Prometeia e Intesa Sanpaolo sono dunque fiduciose per il 2018 e definiscono “buone” le prospettive per il manifatturiero tricolore: “Gli indicatori anticipatori fanno ritenere probabile la prosecuzione di un percorso di crescita, grazie al mantenimento di buone prospettive sui mercati internazionali, dove l’export italiano risulta essere sempre meno sensibile all’effetto del cambio. Un’analisi di sensibilità al cambio dollaro/euro evidenzia come, nella media del manifatturiero, i Paesi legati al dollaro o con valute in forte deprezzamento sull’euro pesino per appena il 23% delle nostre esportazioni e rappresentino solo il 15% della concorrenza“.
Ma i dati del 2017 e le proiezioni per il 2018 non devono essere motivi per cullarsi sugli allori perché è proprio questo il momento in cui gli esportatori italiani devono continuare a lavorare sodo.
“Le imprese stanno investendo bene nella digitalizzazione, nella robotica applicata e nell’interconnessione sistemica. Ma il vero salto alla Smart Industry avverrà quando capiremo che il Piano Impresa 4.0 tocca tecnologie e produzione, ma soprattutto dona flessibilità, lavorando anche molto sulla formazione”. Questo il pensiero di Alberto Caprari, presidente Anima Confindustria meccanica Varia, che ha poi aggiunto: “Dopo aver evoluto hardware e software, ora bisogna impegnarsi con gli uomini e le donne che rendono grandi e competitive le nostre imprese. La formazione 4.0 è la necessità primaria per i prossimi cinque anni. È anche una grande opportunità per inserire nel mondo del lavoro i “giovani 4.0”, linfa vitale per l’industria manifatturiera in termine di innovazione e familiarità con le nuove tecnologie e logiche.

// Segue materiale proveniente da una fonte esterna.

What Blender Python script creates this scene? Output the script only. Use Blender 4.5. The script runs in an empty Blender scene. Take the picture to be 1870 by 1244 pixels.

Quello di cui abbiamo certamente bisogno, senza tentennamenti, è una stabilità nella politica industriale. Auspico pertanto che anche il prossimo governo scommetta sulla crescita delle imprese italiane, unica via per trainare tutto il Paese. È basilare continuare ad infondere fiducia all’imprenditoria tutta, affinché si possa continuare con gli investimenti mirati e presentarsi più forti nei mercati internazionali”.
Quindi, è necessario proiettare il lavoro nel futuro servendosi di ogni risorsa utile per fare il grande salto, sia macchine sia uomini.
Ma non sarà semplice individuare le migliori aree dove investire anche se, in linea di massima, l’incremento sarà più alto dove oggi è più bassa la quota di export italiano. “Tra gli elementi trainanti del 2018 ci sono gli investimenti manifatturieri, in particolare per la componente dei macchinari che si aggiunge al consueto traino dei mezzi di trasporto”, ha spiegato Alessandra Lanza, partner di Prometeia che ha inoltre sottolineato come “la necessità di rinnovare gli impianti, attraverso l’introduzione di macchinari 4.0, andrà di pari passo con l’esigenza di ampliare la capacità produttiva per far fronte a una domanda crescente. Altre misure, come il credito d’imposta per le attività di Ricerca&Sviluppo e il patent box, stanno sostenendo la crescita degli investimenti nella proprietà intellettuale”.
Rimanere nella propria comfort zone potrebbe essere una buona scelta per il prossimo anno, soprattutto se si vogliono rinforzare le proprie quote di mercato nei tre Paesi che acquistano più prodotti della meccanica Made in Italy vale a dire Germania, Francia e Stati Uniti in altri tre mercati “rassicuranti” e poco rischiosi come Spagna, Polonia e Repubblica Ceca.
Per chi invece ha intenzione di fidarsi delle stime Ice sul potenziale di crescita, il 2018 potrebbe essere l’anno di Cina (grande mercato, va da sé, ma solo parzialmente espresso), Russia (in ripresa) ed Emirati Arabi Uniti (in ascesa). In definitiva sembra proprio che la meccanica Made in Italy abbia tutte le carte in regole per issare le vele e prendere il largo e, stando ai dati rilasciati dalla ricerca Prometeia-Intesa Sanpaolo, ha anche il vento in poppa.